Much of my criticism of Caro in his work on LBJ comes from a sense that he could have done better. Given The Power Broker is arguably in the pantheon of great non-fiction books of all time, so it's an unfair standard to hold him to. The Years of Lyndon Johnson series is brilliant, but I notice repeated tendencies to show LBJ's enemies in soft focus. He takes great care to puncture every myth ever told about LBJ, in minute detail; if LBJ lied about what he ate for breakfast Caro is there with the diner menu saying he couldn't possible have ordered eggs AND oatmeal. On the other hand, LBJ's rivals are often given maximum charity. Coke Stevenson was the first eye-roller for me, he gets this "honest country lawyer who studied by lamplight on the trail next to his ox-cart" thing, with not a scandal in sight. RFK is the next, with his "devotion to truth" or whatever it was. And I'd just love to see an author like Caro, who clearly has room to run in terms of pagecount, explore that kind of thing! I want to know LBJ's scandals, and ALSO the scandals of the men he ran against.
The Power Broker worked so well because it followed a track of "Robert Moses as Hero," "Robert Moses as God," "Robert Moses as the Devil" through the three volumes. His LBJ work, by contrast, seems to throw periodic episodes of heroism in among endless incidences of cupidity. So I get what you're saying that...

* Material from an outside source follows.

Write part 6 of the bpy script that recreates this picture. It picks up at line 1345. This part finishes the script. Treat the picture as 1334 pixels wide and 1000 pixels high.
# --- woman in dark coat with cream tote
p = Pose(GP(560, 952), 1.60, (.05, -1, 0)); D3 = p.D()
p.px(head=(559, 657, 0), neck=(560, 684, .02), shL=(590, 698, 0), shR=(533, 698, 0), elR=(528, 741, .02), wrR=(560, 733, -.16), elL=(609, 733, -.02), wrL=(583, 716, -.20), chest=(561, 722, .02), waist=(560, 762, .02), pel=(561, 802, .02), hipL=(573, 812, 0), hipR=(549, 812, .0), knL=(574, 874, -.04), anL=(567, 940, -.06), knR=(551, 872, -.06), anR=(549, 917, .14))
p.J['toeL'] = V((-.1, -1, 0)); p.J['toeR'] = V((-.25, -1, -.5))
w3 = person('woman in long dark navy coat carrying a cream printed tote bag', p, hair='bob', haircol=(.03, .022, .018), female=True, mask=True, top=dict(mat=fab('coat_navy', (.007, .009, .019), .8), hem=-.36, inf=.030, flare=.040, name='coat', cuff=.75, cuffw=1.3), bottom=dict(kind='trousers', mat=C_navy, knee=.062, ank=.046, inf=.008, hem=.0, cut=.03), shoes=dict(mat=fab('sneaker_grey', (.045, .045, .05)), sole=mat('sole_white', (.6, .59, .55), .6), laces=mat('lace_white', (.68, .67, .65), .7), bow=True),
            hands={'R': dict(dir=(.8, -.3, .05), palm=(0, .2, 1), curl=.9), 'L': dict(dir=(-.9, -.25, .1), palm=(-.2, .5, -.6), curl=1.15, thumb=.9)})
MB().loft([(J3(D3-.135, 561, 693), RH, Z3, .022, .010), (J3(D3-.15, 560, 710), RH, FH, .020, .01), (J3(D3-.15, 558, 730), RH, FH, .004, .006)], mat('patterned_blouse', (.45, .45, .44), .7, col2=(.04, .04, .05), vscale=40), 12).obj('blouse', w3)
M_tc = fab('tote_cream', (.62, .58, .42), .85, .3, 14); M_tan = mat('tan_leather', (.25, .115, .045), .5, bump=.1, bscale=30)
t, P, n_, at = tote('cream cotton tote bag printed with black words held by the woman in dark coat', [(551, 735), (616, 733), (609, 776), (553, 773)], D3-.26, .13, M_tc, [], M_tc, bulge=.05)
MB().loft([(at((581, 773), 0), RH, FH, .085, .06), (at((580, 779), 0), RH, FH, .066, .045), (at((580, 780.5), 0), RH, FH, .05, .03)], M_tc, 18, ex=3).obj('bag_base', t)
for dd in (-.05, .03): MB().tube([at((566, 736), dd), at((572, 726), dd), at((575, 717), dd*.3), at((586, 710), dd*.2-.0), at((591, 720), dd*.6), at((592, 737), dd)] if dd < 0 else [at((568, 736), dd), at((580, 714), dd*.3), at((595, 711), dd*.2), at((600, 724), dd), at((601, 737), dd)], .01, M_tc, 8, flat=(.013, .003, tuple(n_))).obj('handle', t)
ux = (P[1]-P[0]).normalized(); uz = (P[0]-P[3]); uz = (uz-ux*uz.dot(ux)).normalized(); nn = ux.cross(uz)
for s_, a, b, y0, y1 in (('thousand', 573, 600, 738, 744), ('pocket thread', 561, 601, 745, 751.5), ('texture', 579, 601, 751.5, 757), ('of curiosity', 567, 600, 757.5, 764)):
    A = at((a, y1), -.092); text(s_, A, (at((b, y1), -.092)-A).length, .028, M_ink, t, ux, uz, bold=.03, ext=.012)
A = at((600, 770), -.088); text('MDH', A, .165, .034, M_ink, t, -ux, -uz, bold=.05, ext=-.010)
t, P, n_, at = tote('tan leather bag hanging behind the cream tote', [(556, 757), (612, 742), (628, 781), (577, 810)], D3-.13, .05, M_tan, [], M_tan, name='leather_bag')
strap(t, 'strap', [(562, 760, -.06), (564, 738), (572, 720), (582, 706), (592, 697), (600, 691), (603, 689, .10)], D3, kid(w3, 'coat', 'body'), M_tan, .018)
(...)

But I want to hear Robert Caro, brilliant writer, justify that philosophical choice! Because I think such an examination would be interesting and have a lot to say about the world, and I can't seem to find it anywhere. The coverage of the sainted martyr Kennedys run into either hagiography or hit piece, with little balanced intelligent effort to understand the fullness of their characters. Robert Caro may be one of the few writers who truly could explore that contrast between RFK, pious Catholic fighter for truth and the little guy and devoted family man, with RFK, philandering unserious dilletante scion of a corrupt political dynasty.